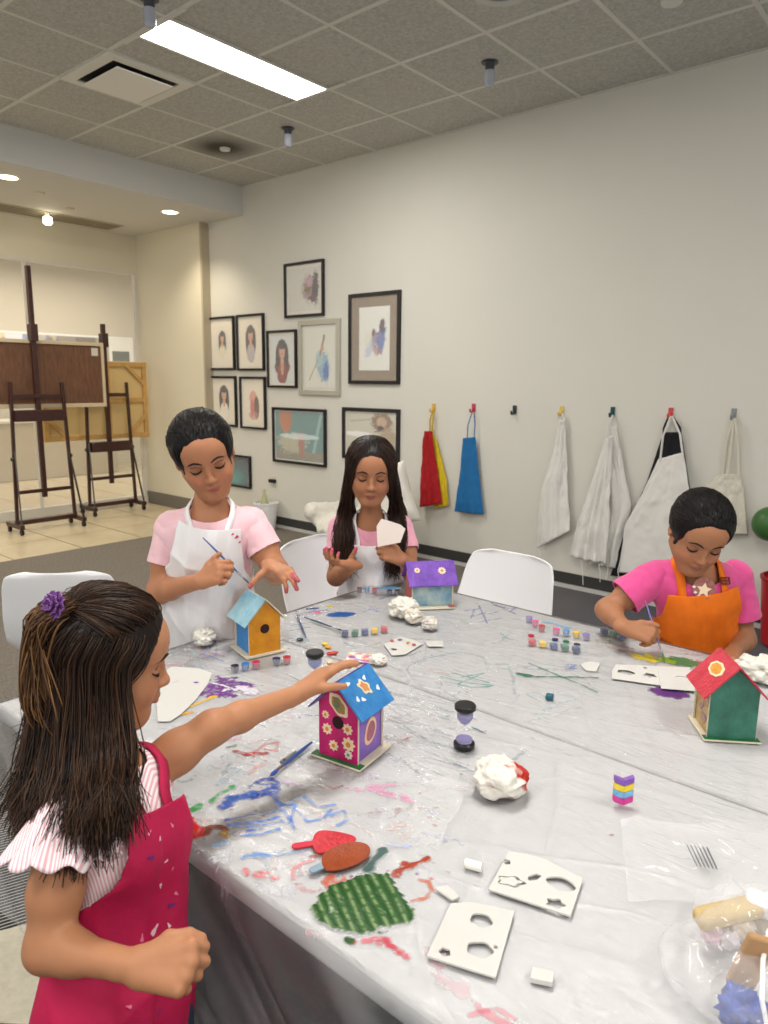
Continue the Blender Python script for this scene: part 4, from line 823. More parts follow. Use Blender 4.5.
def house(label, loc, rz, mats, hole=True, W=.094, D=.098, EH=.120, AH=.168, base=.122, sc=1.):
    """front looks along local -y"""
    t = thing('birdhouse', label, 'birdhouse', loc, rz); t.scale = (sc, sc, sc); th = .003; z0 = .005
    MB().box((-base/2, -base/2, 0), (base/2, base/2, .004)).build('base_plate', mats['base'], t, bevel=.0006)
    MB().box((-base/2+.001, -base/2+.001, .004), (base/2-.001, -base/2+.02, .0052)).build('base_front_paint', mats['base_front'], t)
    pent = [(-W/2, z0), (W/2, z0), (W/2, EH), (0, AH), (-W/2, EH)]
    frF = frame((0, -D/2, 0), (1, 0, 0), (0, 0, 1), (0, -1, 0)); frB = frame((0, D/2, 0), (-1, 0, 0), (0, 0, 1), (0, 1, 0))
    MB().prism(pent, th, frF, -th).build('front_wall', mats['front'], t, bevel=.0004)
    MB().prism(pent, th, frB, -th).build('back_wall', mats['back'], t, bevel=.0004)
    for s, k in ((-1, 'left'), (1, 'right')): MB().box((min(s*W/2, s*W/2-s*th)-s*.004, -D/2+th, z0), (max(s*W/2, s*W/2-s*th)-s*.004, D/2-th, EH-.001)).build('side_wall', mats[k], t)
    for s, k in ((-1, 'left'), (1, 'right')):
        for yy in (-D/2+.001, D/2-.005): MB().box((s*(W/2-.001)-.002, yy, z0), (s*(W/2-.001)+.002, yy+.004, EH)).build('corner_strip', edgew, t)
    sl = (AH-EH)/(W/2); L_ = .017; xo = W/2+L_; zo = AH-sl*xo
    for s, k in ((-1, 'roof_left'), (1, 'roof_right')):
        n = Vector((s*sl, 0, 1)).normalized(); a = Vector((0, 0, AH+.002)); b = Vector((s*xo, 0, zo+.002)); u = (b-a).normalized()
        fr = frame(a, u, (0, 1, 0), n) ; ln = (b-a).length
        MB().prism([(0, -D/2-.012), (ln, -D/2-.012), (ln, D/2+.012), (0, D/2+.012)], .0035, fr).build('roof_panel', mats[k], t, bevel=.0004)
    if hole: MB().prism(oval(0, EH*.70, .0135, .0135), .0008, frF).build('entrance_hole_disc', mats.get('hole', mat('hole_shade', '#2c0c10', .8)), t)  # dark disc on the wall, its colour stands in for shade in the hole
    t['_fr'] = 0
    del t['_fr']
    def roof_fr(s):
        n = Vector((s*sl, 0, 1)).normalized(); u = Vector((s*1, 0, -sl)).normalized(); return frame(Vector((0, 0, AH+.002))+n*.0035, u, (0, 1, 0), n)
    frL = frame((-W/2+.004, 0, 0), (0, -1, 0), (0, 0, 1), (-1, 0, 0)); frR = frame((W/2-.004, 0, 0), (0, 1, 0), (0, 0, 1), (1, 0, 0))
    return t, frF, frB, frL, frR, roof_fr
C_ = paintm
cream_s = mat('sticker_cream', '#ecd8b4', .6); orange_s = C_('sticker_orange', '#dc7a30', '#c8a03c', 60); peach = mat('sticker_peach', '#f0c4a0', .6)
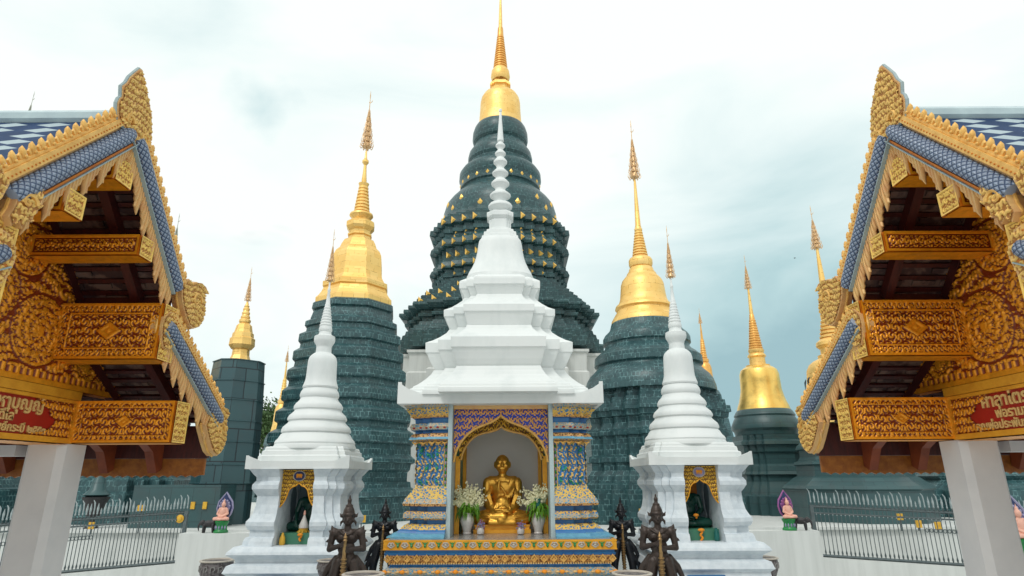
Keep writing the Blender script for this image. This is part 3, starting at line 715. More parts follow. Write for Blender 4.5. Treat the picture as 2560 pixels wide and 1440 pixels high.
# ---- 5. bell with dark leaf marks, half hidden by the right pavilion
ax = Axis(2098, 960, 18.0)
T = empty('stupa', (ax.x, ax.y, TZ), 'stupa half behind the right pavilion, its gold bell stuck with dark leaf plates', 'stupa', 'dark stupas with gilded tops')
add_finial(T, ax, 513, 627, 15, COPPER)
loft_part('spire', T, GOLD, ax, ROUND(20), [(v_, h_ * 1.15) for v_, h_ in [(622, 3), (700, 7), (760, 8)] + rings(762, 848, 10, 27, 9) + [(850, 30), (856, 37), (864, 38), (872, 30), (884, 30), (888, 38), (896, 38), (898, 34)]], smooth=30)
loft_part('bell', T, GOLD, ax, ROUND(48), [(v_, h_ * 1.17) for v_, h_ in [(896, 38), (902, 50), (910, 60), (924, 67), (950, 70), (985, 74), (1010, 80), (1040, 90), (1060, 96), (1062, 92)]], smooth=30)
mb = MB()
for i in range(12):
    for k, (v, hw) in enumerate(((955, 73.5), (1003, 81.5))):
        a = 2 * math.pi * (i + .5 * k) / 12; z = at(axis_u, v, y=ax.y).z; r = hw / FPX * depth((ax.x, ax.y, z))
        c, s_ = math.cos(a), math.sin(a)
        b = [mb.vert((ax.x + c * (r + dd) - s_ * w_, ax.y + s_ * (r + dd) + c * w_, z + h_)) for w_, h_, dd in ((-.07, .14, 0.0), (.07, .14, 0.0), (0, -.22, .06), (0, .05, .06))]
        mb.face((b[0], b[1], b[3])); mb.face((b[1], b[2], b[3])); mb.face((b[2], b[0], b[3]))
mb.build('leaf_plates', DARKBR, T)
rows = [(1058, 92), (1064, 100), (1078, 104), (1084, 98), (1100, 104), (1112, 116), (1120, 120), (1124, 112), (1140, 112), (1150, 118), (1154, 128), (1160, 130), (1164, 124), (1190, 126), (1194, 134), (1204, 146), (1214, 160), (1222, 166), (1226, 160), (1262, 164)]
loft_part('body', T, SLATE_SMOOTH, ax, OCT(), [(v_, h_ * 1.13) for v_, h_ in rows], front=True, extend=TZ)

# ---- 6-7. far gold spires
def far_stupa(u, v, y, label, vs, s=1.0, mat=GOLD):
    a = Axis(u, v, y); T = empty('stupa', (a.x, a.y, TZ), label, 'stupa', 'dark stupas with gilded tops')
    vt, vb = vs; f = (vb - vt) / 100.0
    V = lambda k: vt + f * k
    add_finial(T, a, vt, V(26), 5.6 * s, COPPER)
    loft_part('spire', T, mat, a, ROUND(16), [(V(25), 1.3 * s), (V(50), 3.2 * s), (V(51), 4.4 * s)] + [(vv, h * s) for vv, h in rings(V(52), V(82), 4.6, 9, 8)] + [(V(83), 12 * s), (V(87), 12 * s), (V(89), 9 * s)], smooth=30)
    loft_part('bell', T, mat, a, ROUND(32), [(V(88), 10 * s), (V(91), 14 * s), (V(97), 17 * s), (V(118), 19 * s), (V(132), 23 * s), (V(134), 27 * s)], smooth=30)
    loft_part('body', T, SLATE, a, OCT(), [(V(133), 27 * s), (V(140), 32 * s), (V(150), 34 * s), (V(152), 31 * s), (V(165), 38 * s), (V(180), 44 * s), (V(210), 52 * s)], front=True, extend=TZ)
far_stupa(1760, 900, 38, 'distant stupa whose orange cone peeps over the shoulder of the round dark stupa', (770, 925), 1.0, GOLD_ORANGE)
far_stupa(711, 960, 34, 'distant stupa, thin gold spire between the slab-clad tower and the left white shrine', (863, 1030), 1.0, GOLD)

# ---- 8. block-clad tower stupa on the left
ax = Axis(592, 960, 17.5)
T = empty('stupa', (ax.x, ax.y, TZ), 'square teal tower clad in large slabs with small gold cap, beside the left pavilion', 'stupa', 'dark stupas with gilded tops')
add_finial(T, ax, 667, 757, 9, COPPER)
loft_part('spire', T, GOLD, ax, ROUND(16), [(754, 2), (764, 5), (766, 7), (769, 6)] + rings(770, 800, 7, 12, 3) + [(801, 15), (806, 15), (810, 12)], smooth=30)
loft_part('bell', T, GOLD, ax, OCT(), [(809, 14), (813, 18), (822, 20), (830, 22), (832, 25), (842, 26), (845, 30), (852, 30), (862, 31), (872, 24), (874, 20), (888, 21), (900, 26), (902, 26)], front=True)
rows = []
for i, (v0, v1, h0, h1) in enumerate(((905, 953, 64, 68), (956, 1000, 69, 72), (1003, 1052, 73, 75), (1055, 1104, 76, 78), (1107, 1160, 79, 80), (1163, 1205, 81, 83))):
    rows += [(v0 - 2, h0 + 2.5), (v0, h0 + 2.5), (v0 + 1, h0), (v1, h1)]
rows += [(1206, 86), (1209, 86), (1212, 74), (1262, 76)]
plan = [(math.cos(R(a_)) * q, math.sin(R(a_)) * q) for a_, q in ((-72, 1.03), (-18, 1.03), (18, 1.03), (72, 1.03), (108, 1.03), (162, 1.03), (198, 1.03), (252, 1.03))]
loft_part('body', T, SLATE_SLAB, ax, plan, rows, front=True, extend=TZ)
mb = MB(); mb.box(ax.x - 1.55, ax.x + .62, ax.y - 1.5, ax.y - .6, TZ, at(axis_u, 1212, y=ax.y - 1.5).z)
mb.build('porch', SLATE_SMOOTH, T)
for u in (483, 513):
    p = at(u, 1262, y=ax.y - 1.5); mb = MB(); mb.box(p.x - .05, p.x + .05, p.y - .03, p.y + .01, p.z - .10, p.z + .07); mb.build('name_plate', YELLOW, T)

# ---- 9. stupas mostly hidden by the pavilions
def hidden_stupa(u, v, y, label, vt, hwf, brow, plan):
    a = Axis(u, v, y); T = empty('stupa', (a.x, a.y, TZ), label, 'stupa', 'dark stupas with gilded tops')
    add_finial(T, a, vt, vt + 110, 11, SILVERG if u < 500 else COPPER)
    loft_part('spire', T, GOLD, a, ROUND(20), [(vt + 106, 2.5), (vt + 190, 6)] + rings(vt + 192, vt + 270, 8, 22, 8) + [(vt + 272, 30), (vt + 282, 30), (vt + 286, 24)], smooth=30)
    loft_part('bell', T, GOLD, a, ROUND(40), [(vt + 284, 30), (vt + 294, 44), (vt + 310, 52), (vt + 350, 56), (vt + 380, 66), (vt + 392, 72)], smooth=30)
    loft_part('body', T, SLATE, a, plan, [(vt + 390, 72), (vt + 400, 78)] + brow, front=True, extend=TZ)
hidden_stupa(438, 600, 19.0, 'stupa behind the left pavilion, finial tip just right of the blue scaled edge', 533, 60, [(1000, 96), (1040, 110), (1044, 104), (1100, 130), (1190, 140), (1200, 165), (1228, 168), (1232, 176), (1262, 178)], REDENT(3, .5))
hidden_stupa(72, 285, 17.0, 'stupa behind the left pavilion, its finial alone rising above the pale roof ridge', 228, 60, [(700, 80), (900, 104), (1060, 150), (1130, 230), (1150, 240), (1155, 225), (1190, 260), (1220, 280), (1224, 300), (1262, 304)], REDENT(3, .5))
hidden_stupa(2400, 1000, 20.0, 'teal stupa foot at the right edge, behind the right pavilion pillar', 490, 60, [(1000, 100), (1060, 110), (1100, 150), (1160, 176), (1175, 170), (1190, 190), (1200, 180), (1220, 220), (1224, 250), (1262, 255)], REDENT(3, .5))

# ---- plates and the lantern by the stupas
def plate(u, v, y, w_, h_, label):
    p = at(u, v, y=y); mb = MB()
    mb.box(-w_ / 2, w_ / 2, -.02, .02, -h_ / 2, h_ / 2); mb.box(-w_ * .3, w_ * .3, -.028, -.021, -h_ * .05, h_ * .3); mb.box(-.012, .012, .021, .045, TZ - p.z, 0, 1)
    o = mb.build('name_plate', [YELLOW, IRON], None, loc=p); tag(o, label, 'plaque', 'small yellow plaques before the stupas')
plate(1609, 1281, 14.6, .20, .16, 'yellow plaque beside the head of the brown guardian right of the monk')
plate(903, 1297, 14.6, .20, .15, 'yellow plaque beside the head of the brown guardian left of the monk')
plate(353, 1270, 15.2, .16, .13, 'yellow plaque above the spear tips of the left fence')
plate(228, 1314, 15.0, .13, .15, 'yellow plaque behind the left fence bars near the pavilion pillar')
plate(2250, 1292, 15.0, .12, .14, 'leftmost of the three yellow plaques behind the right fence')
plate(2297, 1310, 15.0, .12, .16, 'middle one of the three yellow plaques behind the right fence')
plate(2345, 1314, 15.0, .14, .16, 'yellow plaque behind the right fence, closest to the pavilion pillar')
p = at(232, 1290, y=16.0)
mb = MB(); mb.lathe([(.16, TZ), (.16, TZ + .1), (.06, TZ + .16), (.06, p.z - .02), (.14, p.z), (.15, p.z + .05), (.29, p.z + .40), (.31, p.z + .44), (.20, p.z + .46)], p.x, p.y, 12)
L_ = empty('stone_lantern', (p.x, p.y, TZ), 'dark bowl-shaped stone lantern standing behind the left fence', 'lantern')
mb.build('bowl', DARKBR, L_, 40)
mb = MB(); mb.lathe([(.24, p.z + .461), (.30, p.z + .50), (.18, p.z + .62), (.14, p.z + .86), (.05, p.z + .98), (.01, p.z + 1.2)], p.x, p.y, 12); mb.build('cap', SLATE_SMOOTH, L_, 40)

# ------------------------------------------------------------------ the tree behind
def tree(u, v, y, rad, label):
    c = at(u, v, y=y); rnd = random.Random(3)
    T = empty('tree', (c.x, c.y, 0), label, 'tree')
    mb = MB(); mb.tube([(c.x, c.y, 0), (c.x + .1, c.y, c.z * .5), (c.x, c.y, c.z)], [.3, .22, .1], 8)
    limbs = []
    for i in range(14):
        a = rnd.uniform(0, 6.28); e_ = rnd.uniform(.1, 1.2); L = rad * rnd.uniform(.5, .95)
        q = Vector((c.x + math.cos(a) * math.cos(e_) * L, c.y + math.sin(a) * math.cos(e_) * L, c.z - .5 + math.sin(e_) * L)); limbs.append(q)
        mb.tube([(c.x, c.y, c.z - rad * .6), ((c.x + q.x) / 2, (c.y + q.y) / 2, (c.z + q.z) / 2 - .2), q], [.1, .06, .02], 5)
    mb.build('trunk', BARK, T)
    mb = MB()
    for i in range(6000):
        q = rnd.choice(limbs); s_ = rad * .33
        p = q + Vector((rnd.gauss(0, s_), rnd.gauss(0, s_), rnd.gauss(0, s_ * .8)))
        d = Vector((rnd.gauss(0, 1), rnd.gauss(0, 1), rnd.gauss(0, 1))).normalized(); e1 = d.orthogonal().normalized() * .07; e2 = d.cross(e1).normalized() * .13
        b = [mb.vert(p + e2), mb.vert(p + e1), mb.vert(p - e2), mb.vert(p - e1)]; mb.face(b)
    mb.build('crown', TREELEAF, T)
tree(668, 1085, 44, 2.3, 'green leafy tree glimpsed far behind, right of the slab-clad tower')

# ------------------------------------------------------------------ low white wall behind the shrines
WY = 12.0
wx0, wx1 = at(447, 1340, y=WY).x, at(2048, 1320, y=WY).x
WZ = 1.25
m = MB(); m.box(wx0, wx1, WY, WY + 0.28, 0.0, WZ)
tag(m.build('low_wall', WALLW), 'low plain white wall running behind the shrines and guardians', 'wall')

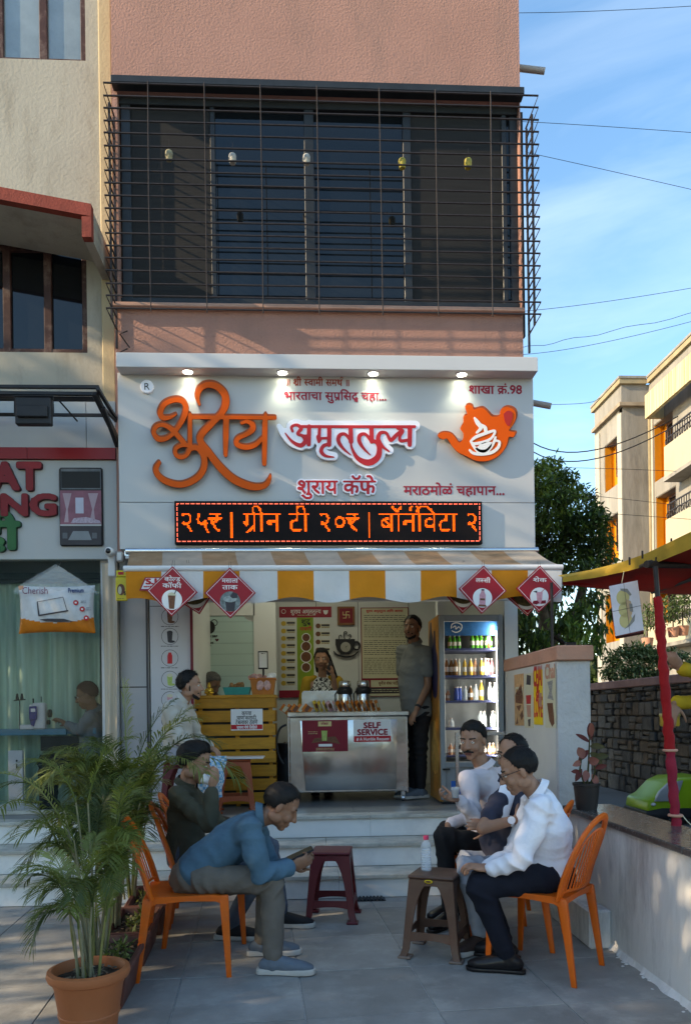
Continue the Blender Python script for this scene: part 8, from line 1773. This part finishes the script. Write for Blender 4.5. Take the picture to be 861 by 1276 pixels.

----

What you should do >> In the listing above, find each line with the word "from" and copy it.

Answer below >>
Continue the Blender Python script for this scene: part 4, from line 823. More parts follow. Use Blender 4.5.
Continue the Blender Python script for this scene: part 8, from line 1773. This part finishes the script. Write for Blender 4.5. Take the picture to be 861 by 1276 pixels.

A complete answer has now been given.